In total, the four dissents were the highest for an FOMC meeting since 1992.
Powell said policymakers are “squarely focused on achieving our dual mandate goals of maximum employment and stable prices for the benefit of the American people.” He attributed a slowdown in job growth to a “decline in the growth of the labor force due to lower immigration and labor force participation.”
On inflation, Powell said it has risen recently in part due to a “significant rise in global oil prices that has resulted from the conflict in the Middle East.”
The FOMC meeting is expected to be the last under Powell’s leadership, as his term as Fed chair is due to expire on May 15. Powell said this would be his last press conference as chair and congratulated his expected successor, former Fed Governor Kevin Warsh, on his nomination advancing from the Senate Banking Committee earlier on Wednesday.
Powell said he plans to continue serving as a member of the Fed’s Board of Governors after his term ends, citing lingering concerns related to the Trump administration’s legal actions against the Fed.
He referenced the U.S. Attorney for the District of Columbia closing a criminal investigation last Friday, while noting it could be restarted. Powell said the Department of Justice provided assurances that it would not reopen the investigation unless there is a criminal referral from the Fed’s inspector general, and that if the government appeals a recent court decision, it would not seek to restart the investigation or issue new subpoenas as part of the appeal.
Powell said he is encouraged by recent developments but argued that “illegal attacks on the Fed” threaten the institution’s ability to conduct monetary policy without political factors. He said the issue is not verbal criticism by elected officials, adding that he has not suggested such criticism is a problem.
Powell said the legal actions are “unprecedented in our 113-year history,” and that there are ongoing threats of additional actions.

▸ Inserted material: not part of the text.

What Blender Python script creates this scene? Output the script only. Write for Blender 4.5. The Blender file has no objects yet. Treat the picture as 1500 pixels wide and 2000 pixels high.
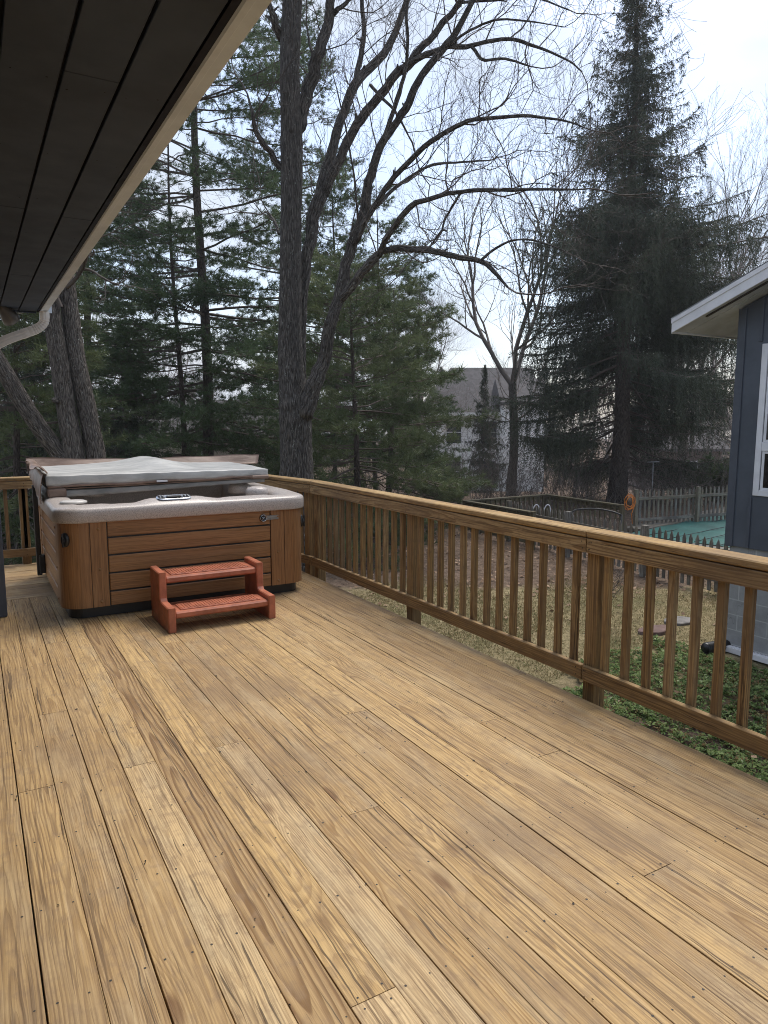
import bpy, math, random
import numpy as np
from mathutils import Vector, Matrix

R = math.radians
sc = bpy.context.scene
# ------------------------------------------------------------------ camera, sky, sun, exposure
EYE = np.array([0.0, 0.0, 1.6])           # eye height above the deck boards
YAW, PITCH, FPX = R(30.2), math.atan(180 / 1380), 1380.0
cam_d = bpy.data.cameras.new('camera')
cam = bpy.data.objects.new('camera', cam_d)
sc.collection.objects.link(cam)
cam.location = EYE
cam.rotation_euler = (R(90) - PITCH, 0, -YAW)
cam_d.sensor_fit = 'VERTICAL'
cam_d.sensor_height = 36.0
cam_d.lens = 36.0 * FPX / 2000
cam_d.clip_start, cam_d.clip_end = 0.05, 2000
sc.camera = cam

SUN_EL, SUN_AZ = R(62), R(58)             # azimuth measured from +Y towards +X
world = bpy.data.worlds.new('World')
sc.world = world
world.use_nodes = True
wt = world.node_tree
for n_ in list(wt.nodes):
    wt.nodes.remove(n_)
wo = wt.nodes.new('ShaderNodeOutputWorld')
wb = wt.nodes.new('ShaderNodeBackground')
wb.inputs['Strength'].default_value = 0.13
sky = wt.nodes.new('ShaderNodeTexSky')
sky.sky_type = 'NISHITA'
sky.sun_disc = False
sky.sun_elevation = SUN_EL
sky.sun_rotation = SUN_AZ
sky.dust_density = 2.0
tc = wt.nodes.new('ShaderNodeTexCoord')
mp = wt.nodes.new('ShaderNodeMapping')
mp.inputs['Scale'].default_value = (1.0, 1.0, 2.2)
mp.inputs['Location'].default_value = (0.35, 0.2, 0.1)
nz = wt.nodes.new('ShaderNodeTexNoise')
nz.inputs['Scale'].default_value = 2.6
nz.inputs['Detail'].default_value = 5
nz.inputs['Roughness'].default_value = 0.55
rp = wt.nodes.new('ShaderNodeValToRGB')
rp.color_ramp.elements[0].position = 0.42
rp.color_ramp.elements[0].color = (0.30, 0.30, 0.30, 1)
rp.color_ramp.elements[1].position = 0.64
rp.color_ramp.elements[1].color = (1, 1, 1, 1)
mx = wt.nodes.new('ShaderNodeMix')
mx.data_type = 'RGBA'
nz2 = wt.nodes.new('ShaderNodeTexNoise')
nz2.inputs['Scale'].default_value = 1.7
nz2.inputs['Detail'].default_value = 4
cr2 = wt.nodes.new('ShaderNodeValToRGB')
cr2.color_ramp.elements[0].position = 0.35
cr2.color_ramp.elements[0].color = (2.65, 3.0, 3.6, 1)
cr2.color_ramp.elements[1].position = 0.65
cr2.color_ramp.elements[1].color = (3.4, 3.48, 3.64, 1)
wt.links.new(tc.outputs['Generated'], mp.inputs['Vector'])
wt.links.new(mp.outputs['Vector'], nz.inputs['Vector'])
wt.links.new(mp.outputs['Vector'], nz2.inputs['Vector'])
wt.links.new(nz.outputs['Fac'], rp.inputs['Fac'])
wt.links.new(nz2.outputs['Fac'], cr2.inputs['Fac'])
wt.links.new(rp.outputs['Color'], mx.inputs[0])
wt.links.new(sky.outputs['Color'], mx.inputs[6])
wt.links.new(cr2.outputs['Color'], mx.inputs[7])
wt.links.new(mx.outputs[2], wb.inputs['Color'])
wt.links.new(wb.outputs['Background'], wo.inputs['Surface'])

sun_d = bpy.data.lights.new('sun', 'SUN')
sun_d.energy = 1.5
sun_d.angle = R(30)
sun_d.color = (1.0, 0.95, 0.87)
sun = bpy.data.objects.new('sun', sun_d)
sc.collection.objects.link(sun)
sd = Vector((math.sin(SUN_AZ) * math.cos(SUN_EL), math.cos(SUN_AZ) * math.cos(SUN_EL), math.sin(SUN_EL)))
sun.rotation_euler = sd.to_track_quat('Z', 'Y').to_euler()
sc.view_settings.view_transform = 'Standard'
sc.view_settings.look = 'None'
sc.view_settings.gamma = 1
sc.view_settings.exposure = 1.10
sc.cycles.max_bounces = 8
sc.cycles.filter_width = 1.0
sc.cycles.use_denoising = True
sc.cycles.denoiser = 'OPENIMAGEDENOISE'
sc.cycles.denoising_input_passes = 'RGB_ALBEDO_NORMAL'
sc.cycles.denoising_prefilter = 'NONE'
sc.cycles.diffuse_bounces = 5
sc.cycles.transparent_max_bounces = 8

# ------------------------------------------------------------------ survey helpers (photo sight line -> place at a real distance)
FW = np.array([math.sin(YAW), math.cos(YAW), 0.0])
RT = np.array([math.cos(YAW), -math.sin(YAW), 0.0])
def ray(u, v):
    x, z = (u - 750) / FPX, (1000 - v) / FPX
    cy = math.cos(PITCH) + z * math.sin(PITCH)
    return RT * x + FW * cy + np.array([0, 0, -math.sin(PITCH) + z * math.cos(PITCH)])
def P(u, v, d):
    r = ray(u, v)
    return EYE + r * (d / (r @ FW))
def at_y(u, v, y):
    r = ray(u, v)
    return EYE + r * (y / r[1])
def smooth(a, b, x):
    t = np.clip((x - a) / (b - a), 0, 1)
    return t * t * (3 - 2 * t)
def ground_z(x, y):
    d = x * FW[0] + y * FW[1]
    return -1.47 - 2.4 * smooth(24, 60, d)

# ------------------------------------------------------------------ mesh helpers
class MB:
    """collects geometry for ONE mesh object"""
    def __init__(s):
        s.V, s.F, s.G, s.T, s.S = [], [], [], [], []
    def add(s, verts, faces, g=None, t=(.5, .5, .5), smooth_=False):
        o = len(s.V)
        s.V += [tuple(v) for v in verts]
        s.F += [tuple(i + o for i in f) for f in faces]
        s.G += [tuple(q) for q in (g if g is not None else verts)]
        s.T += [tuple(t)] * len(verts)
        s.S += [smooth_] * len(faces)
        return s

ORIGIN = {}
def link(o):
    sc.collection.objects.link(o)
    return o
def finish(name, me, mats, parent, origin, pts_local):
    for m in (mats if isinstance(mats, (list, tuple)) else [mats]):
        me.materials.append(m)
    o = link(bpy.data.objects.new(name, me))
    if parent is not None:
        o.parent = parent
        ORIGIN[o] = ORIGIN.get(parent, np.zeros(3))
    else:
        o.location = origin
        ORIGIN[o] = np.array(origin, float)
    return o
def obj(name, mb, mat, parent=None, origin=None, local=False):
    """mesh object from world-space geometry (local=True: geometry is already in the parent's frame)"""
    V = np.array(mb.V, float)
    if parent is not None:
        off = np.zeros(3) if local else ORIGIN[parent]
    else:
        if origin is None:
            origin = ((V[:, 0].min() + V[:, 0].max()) / 2, (V[:, 1].min() + V[:, 1].max()) / 2, V[:, 2].min())
        off = np.array(origin, float)
    me = bpy.data.meshes.new(name)
    me.from_pydata((V - off).tolist(), [], mb.F)
    me.polygons.foreach_set('use_smooth', mb.S)
    a = me.attributes.new('gco', 'FLOAT_VECTOR', 'POINT')
    a.data.foreach_set('vector', np.array(mb.G, np.float32).ravel())
    a = me.attributes.new('tone', 'FLOAT_VECTOR', 'POINT')
    a.data.foreach_set('vector', np.array(mb.T, np.float32).ravel())
    me.update()
    return finish(name, me, mat, parent, origin, None)
def big(name, V, F, mat, parent=None, origin=(0, 0, 0), tone=None, gco=None, local=False, smooth_=False):
    """fast path: V (n,3), F (m,k) arrays"""
    V = np.asarray(V, np.float32); F = np.asarray(F, np.int32)
    off = (np.zeros(3) if local else ORIGIN[parent]) if parent is not None else np.array(origin, float)
    me = bpy.data.meshes.new(name)
    k = F.shape[1]
    me.vertices.add(len(V)); me.loops.add(F.size); me.polygons.add(len(F))
    me.vertices.foreach_set('co', (V - off.astype(np.float32)).ravel())
    me.loops.foreach_set('vertex_index', F.ravel())
    me.polygons.foreach_set('loop_start', np.arange(0, F.size, k, dtype=np.int32))
    me.polygons.foreach_set('use_smooth', np.full(len(F), smooth_))
    if tone is not None:
        a = me.attributes.new('tone', 'FLOAT_VECTOR', 'POINT')
        a.data.foreach_set('vector', np.asarray(tone, np.float32).ravel())
    if gco is not None:
        a = me.attributes.new('gco', 'FLOAT_VECTOR', 'POINT')
        a.data.foreach_set('vector', np.asarray(gco, np.float32).ravel())
    me.update(calc_edges=True)
    return finish(name, me, mat, parent, origin, None)
def crown_mesh(name, S, V2, F2, tone2, mat_wood, mat_leaf, parent, n=3, local=True):
    """branches and needles of one crown in one mesh (two materials)"""
    A = np.array([s[0] for s in S]); B = np.array([s[1] for s in S])
    V, F = segs(A, B, [s[2] for s in S], [s[3] for s in S], n)
    Ft = np.concatenate([F[:, [0, 1, 2]], F[:, [0, 2, 3]]])
    tone = np.concatenate([np.full((len(V), 3), .5), tone2])
    o = big(name, np.concatenate([V, V2]), np.concatenate([Ft, F2 + len(V)]), [mat_wood, mat_leaf], parent, tone=tone, local=local)
    mi = np.zeros(len(Ft) + len(F2), np.int32); mi[len(Ft):] = 1
    o.data.polygons.foreach_set('material_index', mi)
    return o
def tag(o, label=None, cat=None, group=None, kind=None):
    if label: o['label'] = label
    if cat: o['category'] = cat
    if group: o['group'] = group
    if kind: o['kind'] = kind
    return o
def thing(name, label, cat, loc=(0, 0, 0), rz=0, group=None):
    o = link(bpy.data.objects.new(name, None))
    o.location = loc; o.rotation_euler = (0, 0, rz)
    o.empty_display_size = 0.2
    ORIGIN[o] = np.array(loc, float)
    return tag(o, label, cat, group)
def copy_thing(src, loc, rz, scale, label, group=None):
    c = link(src.copy())
    c.location = loc; c.rotation_euler = (0, 0, rz); c.scale = (scale,) * 3 if np.isscalar(scale) else scale
    c['label'] = label
    if group: c['group'] = group
    for ch in list(src.children):
        d = link(ch.copy()); d.parent = c
        for g in list(ch.children):
            e = link(g.copy()); e.parent = d
    return c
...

He warned that these attacks could “batter the institution” and put at risk “the thing that really matters to the public – which is the ability to conduct monetary policy without considering political factors.”
He also said it is important for the economy and the public to depend over time on a central bank that operates free of political influence.
Powell said he previously planned to retire at the end of his chairmanship, but that he is waiting for the investigation to be “well and truly over with finality and transparency,” and that he will leave when he thinks it is appropriate.
He said he plans to “keep a low profile as a governor,” adding that once Warsh is confirmed and sworn in, he will be chair and that the Fed’s new colleagues will elect him to chair the FOMC as well.